__Task goal__. Produce nothing but an exact copy of the lines from the one containing "Generate a Blender" through the one containing "from mathutils import Vector, Matrix", and do not carry over pictures.

__Supplied data__.
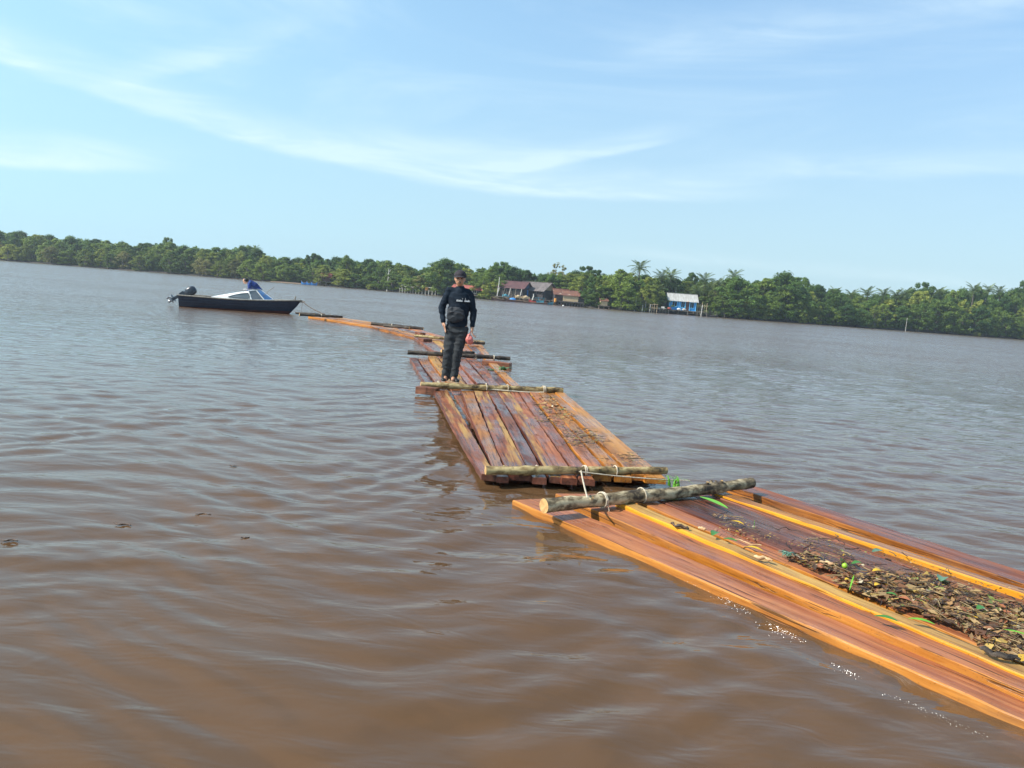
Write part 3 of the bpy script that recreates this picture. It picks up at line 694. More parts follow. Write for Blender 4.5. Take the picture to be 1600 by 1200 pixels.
chunk('bark_chip', 1292, 879, .125, .08, .011, .01, -.5, 'chip', 'whitish bark chip left of the lime green fruit', 4)
chunk('bark_chip', 1097, 826, .12, .05, .012, .01, -.5, 'chip', 'small pale chip left of the round green leaf', 5)
chunk('bark_chip', 1168, 848, .125, .17, .007, .01, -.65, 'chip', 'long pale strip of bark above the yellow leaf', 6)
chunk('driftwood', 857, 882, .012, .11, .010, .004, -.12, 'driftwood', 'brown twig floating on open water left of the near raft', 7)
chunk('driftwood', 1225, 826, .10, .22, .003, .03, -.3, 'bark_dark', 'thin dark curved twig on the bare planks', 9)
chunk('driftwood', 700, 574, .1, .25, .03, .03, .1, 'driftwood', 'bark piece lying on the yellow planks of the third raft', 10)

# ------------------------------------------------------------------ people
def capsule(b, a, c, ra_, rc, n=14):
    a, c = Vector(a), Vector(c); b.tube([a, a.lerp(c, .5), c], [ra_, (ra_+rc)/2, rc], n); b.sphere(a, ra_, n, 8); b.sphere(c, rc, n, 8)
def chain(b, pts, rs):
    for i in range(len(pts)-1): capsule(b, pts[i], pts[i+1], rs[i], rs[i+1])
def ell(b, c, r, n=18): b.sphere(c, r, n, 12)
def fused(name, b, mat, parent, voxel=.009, smooth_it=6, disp=None):
    """weld overlapping volumes into one continuous skin"""
    me = b.mesh(name+'_tmp', MT[mat]); o = bpy.data.objects.new(name+'_tmp', me); COL.objects.link(o)
    m1 = o.modifiers.new('r', 'REMESH'); m1.mode = 'VOXEL'; m1.voxel_size = voxel
    m2 = o.modifiers.new('s', 'SMOOTH'); m2.iterations = smooth_it; m2.factor = .6
    dg = bpy.context.evaluated_depsgraph_get(); dg.update(); nm = bpy.data.meshes.new_from_object(o.evaluated_get(dg))
    bpy.data.objects.remove(o)
    if disp:
        a, f = disp; nn = len(nm.vertices); co = np.empty(nn*3); nm.vertices.foreach_get('co', co); no = np.empty(nn*3); nm.vertices.foreach_get('normal', no)
        co = co.reshape(-1, 3); no = no.reshape(-1, 3)
        d = np.array([mnoise.noise(Vector((p[0]*f[0], p[1]*f[1], p[2]*f[2]))) for p in co]); d = (1-2*np.abs(d)*1.6)
        co += no*(d*a)[:, None]; nm.vertices.foreach_set('co', co.ravel())
    nm.materials.clear(); nm.materials.append(MT[mat]); nm.polygons.foreach_set('use_smooth', [True]*len(nm.polygons)); nm.update(); nm.name = name
    return link(name, nm, parent)
def hand(b, w, d, side, curl=.35, fwd=Vector((0, -1, 0))):
    """w wrist, d pointing direction of the hand; palm faces the thigh"""
    d = d.normalized(); s = fwd.normalized(); t = d.cross(s).normalized()*side
    capsule(b, w, w+d*.04, .024, .028); 
    for k in range(4):
        base = w+d*.05+s*(.024-.016*k); capsule(b, w+d*.01+s*(.018-.012*k), base+d*.03, .017, .012)
        L = [.072, .082, .076, .058][k]; p0 = base+d*.03; p1 = p0+(d-t*curl*.3)*L*.5; p2 = p1+(d-t*curl)*L*.32; p3 = p2+(d*.8-t*curl*1.6)*L*.25
        chain(b, [p0, p1, p2, p3], [.0105, .0098, .009, .0078])
    q0 = w+d*.015+s*.02; q1 = q0+(d*.6+s*.8)*.035; q2 = q1+(d*.9+s*.35-t*.2)*.034; chain(b, [q0, q1, q2], [.015, .012, .0095])
def head(b, c, tilt=0.0):
    """c centre of skull, facing -y"""
    ell(b, c+Vector((0, .012, .025)), (.082, .098, .094)); ell(b, c+Vector((0, -.02, -.035)), (.069, .072, .080)); ell(b, c+Vector((0, -.035, -.085)), (.040, .042, .032))
    ell(b, c+Vector((0, -.098, -.022)), (.011, .016, .022)); ell(b, c+Vector((0, -.104, -.037)), (.017, .013, .010))
    ell(b, c+Vector((0, -.085, .018)), (.055, .014, .012))
    for s in (-1, 1):
        ell(b, c+Vector((s*.078, .010, -.012)), (.010, .020, .032)); ell(b, c+Vector((s*.042, -.065, -.030)), (.022, .02, .018))
    ell(b, c+Vector((0, -.094, -.066)), (.026, .010, .006)); ell(b, c+Vector((0, -.092, -.078)), (.021, .010, .007))

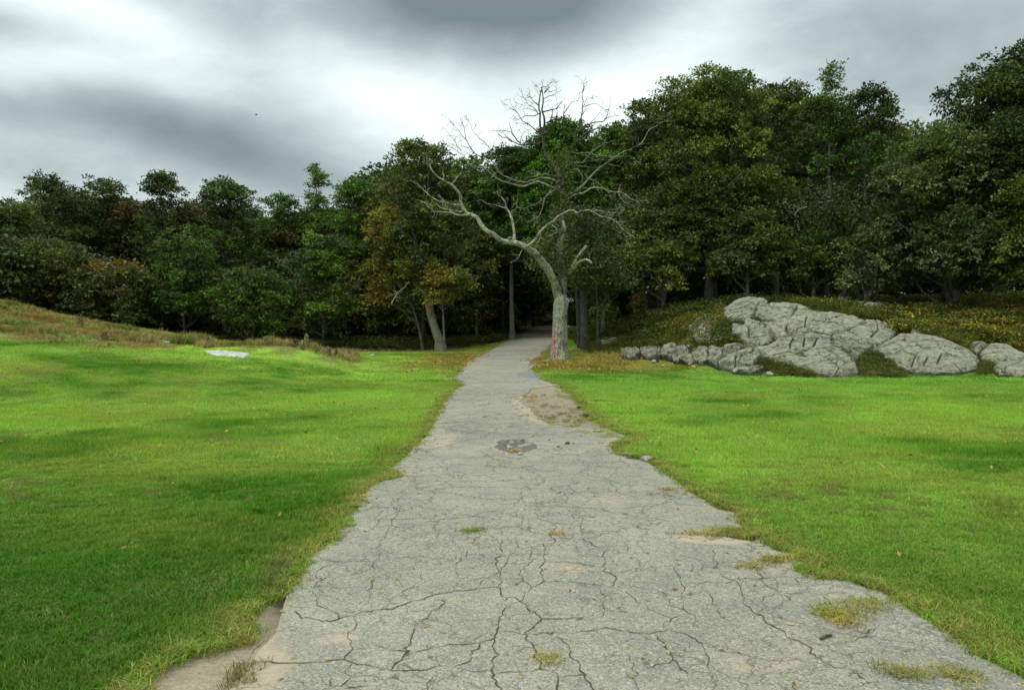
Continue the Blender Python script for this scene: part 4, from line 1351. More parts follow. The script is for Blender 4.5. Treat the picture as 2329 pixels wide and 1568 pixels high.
for i, (p, th_, lab) in enumerate([
    ([(1735, 292), (1770, 279), (1860, 312), (1880, 335), (1740, 326)], 0.25, "small rough rock just above and behind the dome rock"),
    ([(585, 285), (640, 235), (700, 203), (742, 213), (745, 262), (765, 292), (700, 305), (620, 312)], 0.12, "knobbly mossy rock on the slope at the outcrop's left shoulder"),
    ([(618, 332), (660, 308), (722, 310), (705, 352), (640, 358)], 0.2, "small pale block in dry grass above the ledge"),
    ([(722, 330), (785, 322), (790, 348), (718, 352)], 0.15, "flat little stone between the pale block and the outcrop"),
    ([(420, 278), (470, 242), (562, 233), (545, 268), (460, 292)], 0.2, "mossy slab half sunk in the slope, below the trees"),
    ([(290, 292), (340, 262), (402, 262), (375, 300), (300, 312)], 0.18, "dark sunken rock on the slope left of the mossy slab"),
    ([(128, 352), (160, 333), (222, 338), (216, 368), (140, 370)], 0.2, "grey rock near the slim dark trunk on the slope's foot"),
    ([(1355, 152), (1400, 136), (1432, 150), (1432, 182), (1358, 178)], 0.6, "small boulder beside the long boulder under the trees"),
    ([(1438, 150), (1470, 134), (1580, 123), (1642, 133), (1650, 188), (1540, 202), (1440, 192)], 0.5, "long shaded boulder under the trees behind the outcrop"),
    ([(1652, 168), (1690, 158), (1698, 182), (1650, 184)], 0.2, "little stone at the right end of the long boulder"),
    ([(1480, 506), (1560, 504), (1572, 526), (1478, 524)], 0.1, "flat stone in the weeds between outcrop and dome rock"),
    ([(1850, 165), (1890, 152), (1915, 170), (1880, 182)], 0.2, "lone stone in the brush at the wood's edge"),
    ([(2110, 235), (2160, 215), (2240, 225), (2250, 262), (2130, 262)], 0.25, "dark rock showing through the golden brush")]):
    slab("rock", RK(p), th_, seed=80 + i, rim=0.10, rough=0.7, cell=0.5, label=lab, cat="rock")
M_white = simple_mat("pale_ledge", (0.26, 0.26, 0.22), (0.50, 0.49, 0.44), 9)
slab("flat_rock", [(468, 800), (500, 799), (540, 802), (566, 806), (556, 811), (520, 809), (492, 808)], 0.05, seed=3, rim=0.04, rough=0.2, buried=0.2, step=0.8, label="flat whitish rock showing in the turf near the mound's crest", cat="rock", mat=M_white)
slab("flat_rock", [(350, 779), (400, 777), (446, 781), (440, 785), (380, 784)], 0.05, seed=4, rim=0.04, rough=0.2, buried=0.2, step=0.8, Ymax=60, label="long grey flat rock in the dip behind the dry grass", cat="rock", mat=M_pebble)

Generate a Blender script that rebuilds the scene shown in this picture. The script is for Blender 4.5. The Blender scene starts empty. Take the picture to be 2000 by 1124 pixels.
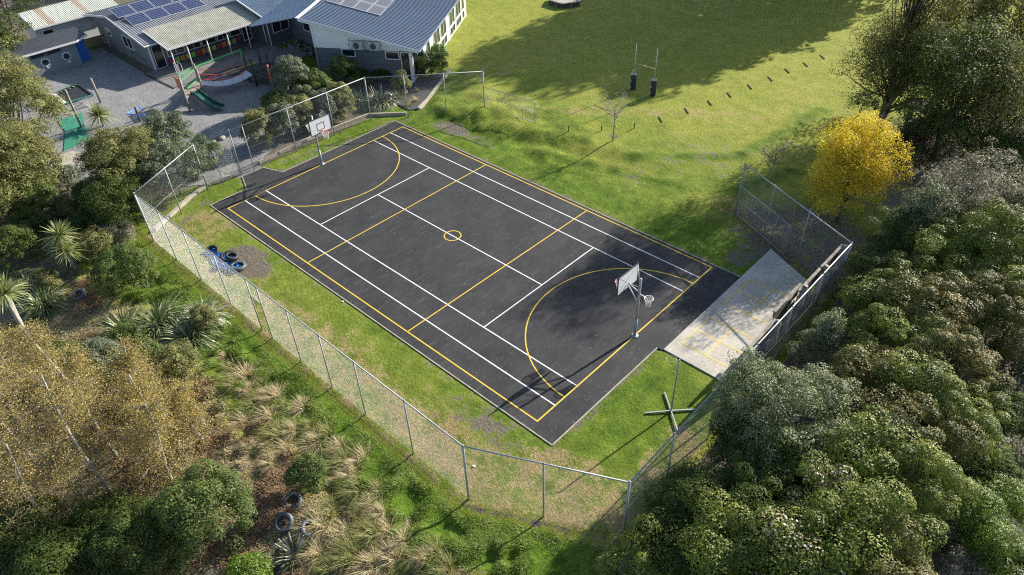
import bpy, math, random
import numpy as np
from math import radians as R_, sin, cos, pi
from mathutils import Vector, Matrix

# ------------------------------------------------------------------ camera, sky, sun, exposure
S = bpy.context.scene
COL = S.collection
CAM = np.array([24.5806, -20.7298, 22.5418])
YAW, PITCH, ROLL = R_(134.2783), R_(39.4398), R_(-2.1416)
FPX = 1400.24 / 2000
FW = np.array([cos(YAW) * cos(PITCH), sin(YAW) * cos(PITCH), -sin(PITCH)])
r0 = np.array([sin(YAW), -cos(YAW), 0.0]); u0 = np.cross(r0, FW)
RT = r0 * cos(ROLL) + u0 * sin(ROLL); UP = -r0 * sin(ROLL) + u0 * cos(ROLL)
cd = bpy.data.cameras.new('camera'); cam = bpy.data.objects.new('camera', cd); COL.objects.link(cam)
cd.sensor_fit = 'HORIZONTAL'; cd.sensor_width = 36; cd.lens = 36 * FPX
cd.clip_start = 0.2; cd.clip_end = 600
cam.matrix_world = Matrix(((RT[0], UP[0], -FW[0], CAM[0]), (RT[1], UP[1], -FW[1], CAM[1]), (RT[2], UP[2], -FW[2], CAM[2]), (0, 0, 0, 1)))
S.camera = cam
SUN_AZ, SUN_EL = R_(81.3), R_(26.2)
W = bpy.data.worlds.new('World'); S.world = W; W.use_nodes = True
nt = W.node_tree; nt.nodes.clear()
sky = nt.nodes.new('ShaderNodeTexSky'); sky.sky_type = 'NISHITA'; sky.sun_disc = False
sky.sun_elevation = SUN_EL; sky.sun_rotation = R_(90) - SUN_AZ
bg = nt.nodes.new('ShaderNodeBackground'); bg.inputs[1].default_value = 0.09
wo = nt.nodes.new('ShaderNodeOutputWorld')
nt.links.new(sky.outputs[0], bg.inputs[0]); nt.links.new(bg.outputs[0], wo.inputs[0])
sl = bpy.data.lights.new('sun', 'SUN'); sl.energy = 5.0; sl.angle = R_(0.55); sl.color = (1, 0.93, 0.82)
so = bpy.data.objects.new('sun', sl); COL.objects.link(so)
so.rotation_euler = Vector((cos(SUN_AZ) * cos(SUN_EL), sin(SUN_AZ) * cos(SUN_EL), sin(SUN_EL))).to_track_quat('Z', 'Y').to_euler()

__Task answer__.
Generate a Blender script that rebuilds the scene shown in this picture. The script is for Blender 4.5. The Blender scene starts empty. Take the picture to be 2000 by 1124 pixels.
import bpy, math, random
import numpy as np
from math import radians as R_, sin, cos, pi
from mathutils import Vector, Matrix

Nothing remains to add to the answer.